# Given instruction
List every line below containing "warm".

# Extracted entries

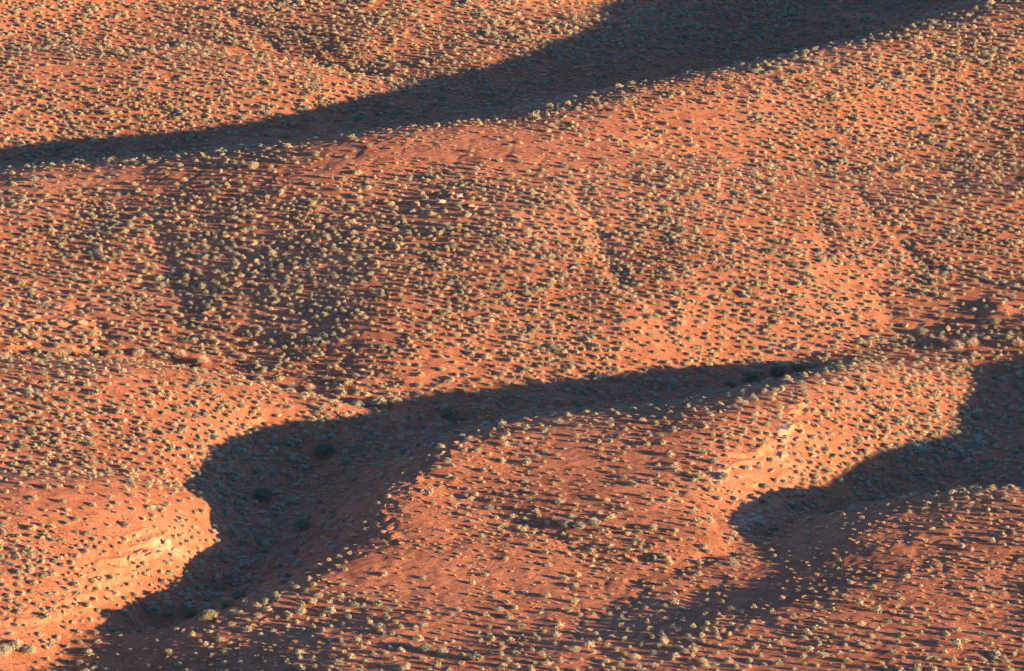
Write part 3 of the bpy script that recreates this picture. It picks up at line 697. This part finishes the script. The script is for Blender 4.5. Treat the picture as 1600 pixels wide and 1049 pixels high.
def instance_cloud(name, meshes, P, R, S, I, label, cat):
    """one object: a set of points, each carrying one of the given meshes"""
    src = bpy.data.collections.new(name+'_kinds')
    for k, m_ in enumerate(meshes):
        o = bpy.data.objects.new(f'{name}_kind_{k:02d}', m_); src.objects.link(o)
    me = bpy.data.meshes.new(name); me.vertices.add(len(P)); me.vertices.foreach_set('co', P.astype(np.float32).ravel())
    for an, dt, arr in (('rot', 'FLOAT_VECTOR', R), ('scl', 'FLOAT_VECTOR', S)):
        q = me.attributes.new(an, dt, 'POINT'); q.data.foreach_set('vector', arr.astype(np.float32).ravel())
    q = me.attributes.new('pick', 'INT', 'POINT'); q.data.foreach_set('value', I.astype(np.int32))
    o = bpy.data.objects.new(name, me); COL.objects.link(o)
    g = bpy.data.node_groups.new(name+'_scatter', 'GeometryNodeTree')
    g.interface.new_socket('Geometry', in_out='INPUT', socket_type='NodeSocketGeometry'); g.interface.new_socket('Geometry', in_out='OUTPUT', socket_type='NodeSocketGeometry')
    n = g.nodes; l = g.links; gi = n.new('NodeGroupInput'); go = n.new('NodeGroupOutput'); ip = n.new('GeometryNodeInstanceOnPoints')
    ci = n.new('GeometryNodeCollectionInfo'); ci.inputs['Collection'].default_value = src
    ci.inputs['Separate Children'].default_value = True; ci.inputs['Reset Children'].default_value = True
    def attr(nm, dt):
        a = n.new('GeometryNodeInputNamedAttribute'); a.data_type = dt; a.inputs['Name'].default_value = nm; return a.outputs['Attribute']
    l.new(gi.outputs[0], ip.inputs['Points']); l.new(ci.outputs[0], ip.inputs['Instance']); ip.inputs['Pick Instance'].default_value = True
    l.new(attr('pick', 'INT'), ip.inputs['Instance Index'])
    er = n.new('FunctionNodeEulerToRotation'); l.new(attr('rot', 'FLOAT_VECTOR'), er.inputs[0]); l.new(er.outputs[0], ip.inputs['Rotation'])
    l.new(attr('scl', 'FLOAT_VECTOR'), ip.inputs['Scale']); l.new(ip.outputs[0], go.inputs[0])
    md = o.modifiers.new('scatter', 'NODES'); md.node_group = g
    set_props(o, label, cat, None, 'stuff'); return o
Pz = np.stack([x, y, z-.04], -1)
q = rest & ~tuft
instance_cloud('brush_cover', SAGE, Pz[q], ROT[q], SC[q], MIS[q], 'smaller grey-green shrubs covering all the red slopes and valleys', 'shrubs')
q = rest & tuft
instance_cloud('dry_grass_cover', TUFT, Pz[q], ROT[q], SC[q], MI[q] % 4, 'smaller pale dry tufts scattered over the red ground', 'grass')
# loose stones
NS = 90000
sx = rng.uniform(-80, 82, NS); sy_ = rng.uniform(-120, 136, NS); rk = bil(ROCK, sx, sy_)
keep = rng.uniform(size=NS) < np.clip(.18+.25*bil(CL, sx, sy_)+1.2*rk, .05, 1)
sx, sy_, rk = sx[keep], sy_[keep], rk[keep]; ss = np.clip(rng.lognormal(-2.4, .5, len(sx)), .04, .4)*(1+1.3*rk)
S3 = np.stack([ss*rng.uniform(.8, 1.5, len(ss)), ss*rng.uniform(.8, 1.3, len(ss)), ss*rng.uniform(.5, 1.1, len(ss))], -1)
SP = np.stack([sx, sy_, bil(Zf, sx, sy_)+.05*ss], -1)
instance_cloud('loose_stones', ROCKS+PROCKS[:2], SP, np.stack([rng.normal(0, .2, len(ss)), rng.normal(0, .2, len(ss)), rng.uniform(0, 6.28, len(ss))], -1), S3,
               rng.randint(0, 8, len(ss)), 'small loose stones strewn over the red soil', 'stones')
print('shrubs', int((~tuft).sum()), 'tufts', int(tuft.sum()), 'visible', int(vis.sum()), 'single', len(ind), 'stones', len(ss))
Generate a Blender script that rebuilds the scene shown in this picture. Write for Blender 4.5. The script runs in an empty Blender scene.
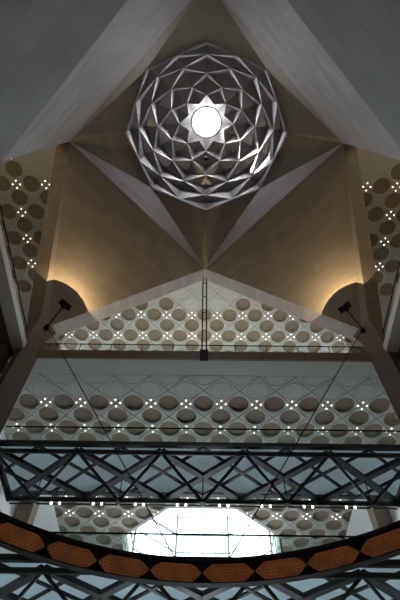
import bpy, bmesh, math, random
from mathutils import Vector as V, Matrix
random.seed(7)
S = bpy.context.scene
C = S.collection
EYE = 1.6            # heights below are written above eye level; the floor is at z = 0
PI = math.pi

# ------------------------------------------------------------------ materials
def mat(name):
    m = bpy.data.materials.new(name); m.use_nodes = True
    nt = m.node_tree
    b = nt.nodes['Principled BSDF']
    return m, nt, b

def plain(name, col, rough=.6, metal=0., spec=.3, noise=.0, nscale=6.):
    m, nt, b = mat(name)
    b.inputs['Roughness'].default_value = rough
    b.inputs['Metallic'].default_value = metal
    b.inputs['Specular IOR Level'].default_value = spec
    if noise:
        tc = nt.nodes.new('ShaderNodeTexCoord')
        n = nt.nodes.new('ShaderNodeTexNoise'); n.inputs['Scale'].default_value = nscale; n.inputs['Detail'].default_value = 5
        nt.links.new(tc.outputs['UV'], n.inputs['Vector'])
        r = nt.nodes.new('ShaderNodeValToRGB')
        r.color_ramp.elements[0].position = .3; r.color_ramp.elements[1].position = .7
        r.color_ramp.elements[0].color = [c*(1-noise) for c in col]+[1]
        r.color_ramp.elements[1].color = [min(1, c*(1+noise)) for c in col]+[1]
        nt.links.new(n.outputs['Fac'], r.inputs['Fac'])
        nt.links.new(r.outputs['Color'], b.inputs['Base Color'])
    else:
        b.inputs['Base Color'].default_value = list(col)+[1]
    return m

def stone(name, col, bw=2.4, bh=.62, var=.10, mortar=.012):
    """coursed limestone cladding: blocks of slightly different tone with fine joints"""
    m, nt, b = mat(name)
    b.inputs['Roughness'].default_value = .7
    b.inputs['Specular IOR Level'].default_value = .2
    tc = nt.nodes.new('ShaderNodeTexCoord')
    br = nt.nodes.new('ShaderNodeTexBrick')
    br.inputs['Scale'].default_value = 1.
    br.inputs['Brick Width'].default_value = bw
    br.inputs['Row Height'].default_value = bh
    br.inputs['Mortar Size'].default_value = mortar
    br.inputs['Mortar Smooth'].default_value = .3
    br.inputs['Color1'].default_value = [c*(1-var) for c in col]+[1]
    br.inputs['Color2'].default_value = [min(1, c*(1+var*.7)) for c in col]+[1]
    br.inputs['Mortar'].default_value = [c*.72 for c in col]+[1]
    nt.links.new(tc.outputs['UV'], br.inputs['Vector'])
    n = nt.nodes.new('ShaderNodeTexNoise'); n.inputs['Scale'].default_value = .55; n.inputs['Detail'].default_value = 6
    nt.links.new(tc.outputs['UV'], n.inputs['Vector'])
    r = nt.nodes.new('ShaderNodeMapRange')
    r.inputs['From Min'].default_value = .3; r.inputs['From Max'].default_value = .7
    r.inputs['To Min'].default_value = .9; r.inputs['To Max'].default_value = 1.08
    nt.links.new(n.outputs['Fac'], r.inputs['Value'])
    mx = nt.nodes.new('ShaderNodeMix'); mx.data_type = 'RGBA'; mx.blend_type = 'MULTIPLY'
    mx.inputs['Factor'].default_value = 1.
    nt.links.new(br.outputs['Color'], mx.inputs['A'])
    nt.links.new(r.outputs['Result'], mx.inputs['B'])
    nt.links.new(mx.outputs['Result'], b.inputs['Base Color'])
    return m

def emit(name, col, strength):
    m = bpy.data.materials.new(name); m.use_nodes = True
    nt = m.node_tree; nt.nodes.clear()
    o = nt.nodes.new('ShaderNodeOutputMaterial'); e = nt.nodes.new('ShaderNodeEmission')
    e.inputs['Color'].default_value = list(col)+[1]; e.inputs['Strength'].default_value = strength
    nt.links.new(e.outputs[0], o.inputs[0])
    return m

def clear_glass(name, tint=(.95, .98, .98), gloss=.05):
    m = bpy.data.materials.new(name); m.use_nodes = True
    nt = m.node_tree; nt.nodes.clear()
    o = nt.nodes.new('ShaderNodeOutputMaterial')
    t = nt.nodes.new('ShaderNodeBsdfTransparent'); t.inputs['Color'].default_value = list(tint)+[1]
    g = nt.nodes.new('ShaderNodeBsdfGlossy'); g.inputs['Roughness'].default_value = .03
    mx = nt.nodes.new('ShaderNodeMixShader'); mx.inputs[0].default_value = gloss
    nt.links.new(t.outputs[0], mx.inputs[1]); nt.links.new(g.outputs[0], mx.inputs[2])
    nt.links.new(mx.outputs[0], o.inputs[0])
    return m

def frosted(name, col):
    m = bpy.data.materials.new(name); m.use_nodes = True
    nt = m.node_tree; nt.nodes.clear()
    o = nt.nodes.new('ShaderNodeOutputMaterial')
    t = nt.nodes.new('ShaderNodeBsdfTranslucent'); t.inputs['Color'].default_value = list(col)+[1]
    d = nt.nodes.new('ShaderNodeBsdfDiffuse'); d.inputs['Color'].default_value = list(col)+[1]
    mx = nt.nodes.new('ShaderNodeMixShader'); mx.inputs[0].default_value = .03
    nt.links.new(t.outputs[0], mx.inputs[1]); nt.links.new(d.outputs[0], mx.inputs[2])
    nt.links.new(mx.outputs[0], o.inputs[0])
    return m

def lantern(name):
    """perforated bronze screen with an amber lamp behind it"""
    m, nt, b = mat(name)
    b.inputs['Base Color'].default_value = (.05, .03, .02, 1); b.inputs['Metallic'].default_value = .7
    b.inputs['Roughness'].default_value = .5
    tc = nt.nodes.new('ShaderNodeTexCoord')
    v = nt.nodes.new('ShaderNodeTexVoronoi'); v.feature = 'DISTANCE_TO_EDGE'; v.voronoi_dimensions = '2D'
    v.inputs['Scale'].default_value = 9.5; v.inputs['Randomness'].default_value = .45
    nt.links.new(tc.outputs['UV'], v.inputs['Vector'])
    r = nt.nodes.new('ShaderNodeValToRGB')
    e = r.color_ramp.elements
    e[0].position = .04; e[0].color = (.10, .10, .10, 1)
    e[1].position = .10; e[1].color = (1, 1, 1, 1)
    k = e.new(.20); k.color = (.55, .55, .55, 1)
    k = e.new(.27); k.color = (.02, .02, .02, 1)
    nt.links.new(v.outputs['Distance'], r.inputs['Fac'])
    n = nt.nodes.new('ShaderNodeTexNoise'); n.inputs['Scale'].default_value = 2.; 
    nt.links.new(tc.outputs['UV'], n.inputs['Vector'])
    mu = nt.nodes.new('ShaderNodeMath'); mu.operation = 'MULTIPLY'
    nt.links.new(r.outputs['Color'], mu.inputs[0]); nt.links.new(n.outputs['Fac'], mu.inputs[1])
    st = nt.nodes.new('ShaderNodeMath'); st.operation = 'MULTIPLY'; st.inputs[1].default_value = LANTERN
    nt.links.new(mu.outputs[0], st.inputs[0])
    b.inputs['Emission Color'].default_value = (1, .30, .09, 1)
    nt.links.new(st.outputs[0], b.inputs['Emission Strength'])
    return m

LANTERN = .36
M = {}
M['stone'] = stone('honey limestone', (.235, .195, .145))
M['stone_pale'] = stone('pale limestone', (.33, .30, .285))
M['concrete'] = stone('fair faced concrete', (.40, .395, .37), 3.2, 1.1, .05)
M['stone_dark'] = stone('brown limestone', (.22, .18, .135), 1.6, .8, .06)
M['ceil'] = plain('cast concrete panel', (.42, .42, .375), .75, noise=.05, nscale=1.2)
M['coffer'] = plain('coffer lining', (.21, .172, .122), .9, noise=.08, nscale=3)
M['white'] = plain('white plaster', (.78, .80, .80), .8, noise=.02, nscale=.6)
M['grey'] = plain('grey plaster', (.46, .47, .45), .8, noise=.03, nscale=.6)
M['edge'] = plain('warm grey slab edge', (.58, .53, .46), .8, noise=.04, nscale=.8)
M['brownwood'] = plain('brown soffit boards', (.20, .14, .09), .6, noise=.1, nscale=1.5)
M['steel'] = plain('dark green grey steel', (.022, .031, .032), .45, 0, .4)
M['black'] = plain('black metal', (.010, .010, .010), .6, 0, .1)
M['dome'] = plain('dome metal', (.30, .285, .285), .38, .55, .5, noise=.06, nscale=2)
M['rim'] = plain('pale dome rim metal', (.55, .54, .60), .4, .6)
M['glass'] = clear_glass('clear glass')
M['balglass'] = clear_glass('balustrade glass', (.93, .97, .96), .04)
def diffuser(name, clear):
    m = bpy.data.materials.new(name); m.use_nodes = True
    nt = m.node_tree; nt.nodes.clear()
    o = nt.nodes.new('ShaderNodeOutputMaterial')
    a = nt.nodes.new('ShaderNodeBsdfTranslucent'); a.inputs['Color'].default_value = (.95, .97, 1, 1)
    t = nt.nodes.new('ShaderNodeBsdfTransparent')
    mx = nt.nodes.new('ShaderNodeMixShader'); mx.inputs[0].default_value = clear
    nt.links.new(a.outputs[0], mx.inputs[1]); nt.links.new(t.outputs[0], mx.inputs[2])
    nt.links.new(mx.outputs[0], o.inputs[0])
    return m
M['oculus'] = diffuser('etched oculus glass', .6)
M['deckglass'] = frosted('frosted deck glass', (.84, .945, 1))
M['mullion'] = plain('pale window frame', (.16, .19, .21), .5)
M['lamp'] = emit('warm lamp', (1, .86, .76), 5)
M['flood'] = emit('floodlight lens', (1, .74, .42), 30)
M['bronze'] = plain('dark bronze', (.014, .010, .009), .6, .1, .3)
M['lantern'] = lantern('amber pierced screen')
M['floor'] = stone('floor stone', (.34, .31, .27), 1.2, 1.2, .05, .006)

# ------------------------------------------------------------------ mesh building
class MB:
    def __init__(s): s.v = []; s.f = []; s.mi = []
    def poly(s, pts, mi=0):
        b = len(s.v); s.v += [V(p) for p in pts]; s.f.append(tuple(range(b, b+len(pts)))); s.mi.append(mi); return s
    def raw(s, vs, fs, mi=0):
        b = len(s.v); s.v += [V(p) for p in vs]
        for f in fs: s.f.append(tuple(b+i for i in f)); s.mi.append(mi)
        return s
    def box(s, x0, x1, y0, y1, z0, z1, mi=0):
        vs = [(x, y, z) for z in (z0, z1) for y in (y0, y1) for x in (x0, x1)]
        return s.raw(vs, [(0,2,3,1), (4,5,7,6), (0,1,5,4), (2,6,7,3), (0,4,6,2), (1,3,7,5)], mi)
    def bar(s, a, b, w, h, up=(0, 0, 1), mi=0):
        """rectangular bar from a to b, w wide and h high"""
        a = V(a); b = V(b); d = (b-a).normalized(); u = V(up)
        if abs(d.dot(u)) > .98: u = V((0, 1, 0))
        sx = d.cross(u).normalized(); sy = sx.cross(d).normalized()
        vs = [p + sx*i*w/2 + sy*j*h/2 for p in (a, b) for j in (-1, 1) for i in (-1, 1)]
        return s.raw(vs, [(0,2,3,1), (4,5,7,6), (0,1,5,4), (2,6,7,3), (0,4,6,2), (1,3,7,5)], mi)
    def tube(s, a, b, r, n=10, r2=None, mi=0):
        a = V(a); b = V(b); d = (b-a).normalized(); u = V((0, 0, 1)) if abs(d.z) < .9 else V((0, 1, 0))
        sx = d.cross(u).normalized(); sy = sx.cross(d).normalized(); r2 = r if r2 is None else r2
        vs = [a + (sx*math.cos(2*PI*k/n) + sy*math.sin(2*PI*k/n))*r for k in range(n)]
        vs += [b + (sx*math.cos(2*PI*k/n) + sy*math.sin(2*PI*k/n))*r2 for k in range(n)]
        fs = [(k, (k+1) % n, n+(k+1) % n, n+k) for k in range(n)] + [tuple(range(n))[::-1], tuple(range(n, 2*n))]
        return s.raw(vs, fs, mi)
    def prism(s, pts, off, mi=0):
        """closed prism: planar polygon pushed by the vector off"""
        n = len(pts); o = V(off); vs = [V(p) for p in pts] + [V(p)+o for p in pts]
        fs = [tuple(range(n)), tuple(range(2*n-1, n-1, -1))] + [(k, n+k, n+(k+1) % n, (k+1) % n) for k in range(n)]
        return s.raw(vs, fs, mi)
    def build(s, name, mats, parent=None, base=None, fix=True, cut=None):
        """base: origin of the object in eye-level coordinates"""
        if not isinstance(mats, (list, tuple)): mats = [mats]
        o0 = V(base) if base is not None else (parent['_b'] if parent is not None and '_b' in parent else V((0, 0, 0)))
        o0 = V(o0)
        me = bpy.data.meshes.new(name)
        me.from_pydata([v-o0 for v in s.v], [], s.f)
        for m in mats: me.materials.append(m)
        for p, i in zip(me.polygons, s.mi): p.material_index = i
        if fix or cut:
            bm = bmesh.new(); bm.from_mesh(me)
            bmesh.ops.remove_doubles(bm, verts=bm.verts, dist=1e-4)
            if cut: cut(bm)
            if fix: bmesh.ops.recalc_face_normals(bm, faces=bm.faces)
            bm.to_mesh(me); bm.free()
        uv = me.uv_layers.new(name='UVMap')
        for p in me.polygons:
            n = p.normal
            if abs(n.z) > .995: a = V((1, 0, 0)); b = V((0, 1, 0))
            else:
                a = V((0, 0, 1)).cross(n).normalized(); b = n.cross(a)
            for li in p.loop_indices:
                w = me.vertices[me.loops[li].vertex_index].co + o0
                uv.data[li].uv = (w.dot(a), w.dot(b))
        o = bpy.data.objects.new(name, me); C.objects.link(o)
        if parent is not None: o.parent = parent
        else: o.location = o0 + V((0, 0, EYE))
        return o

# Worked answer
M['edge'] = plain('warm grey slab edge', (.58, .53, .46), .8, noise=.04, nscale=.8)
M['lamp'] = emit('warm lamp', (1, .86, .76), 5)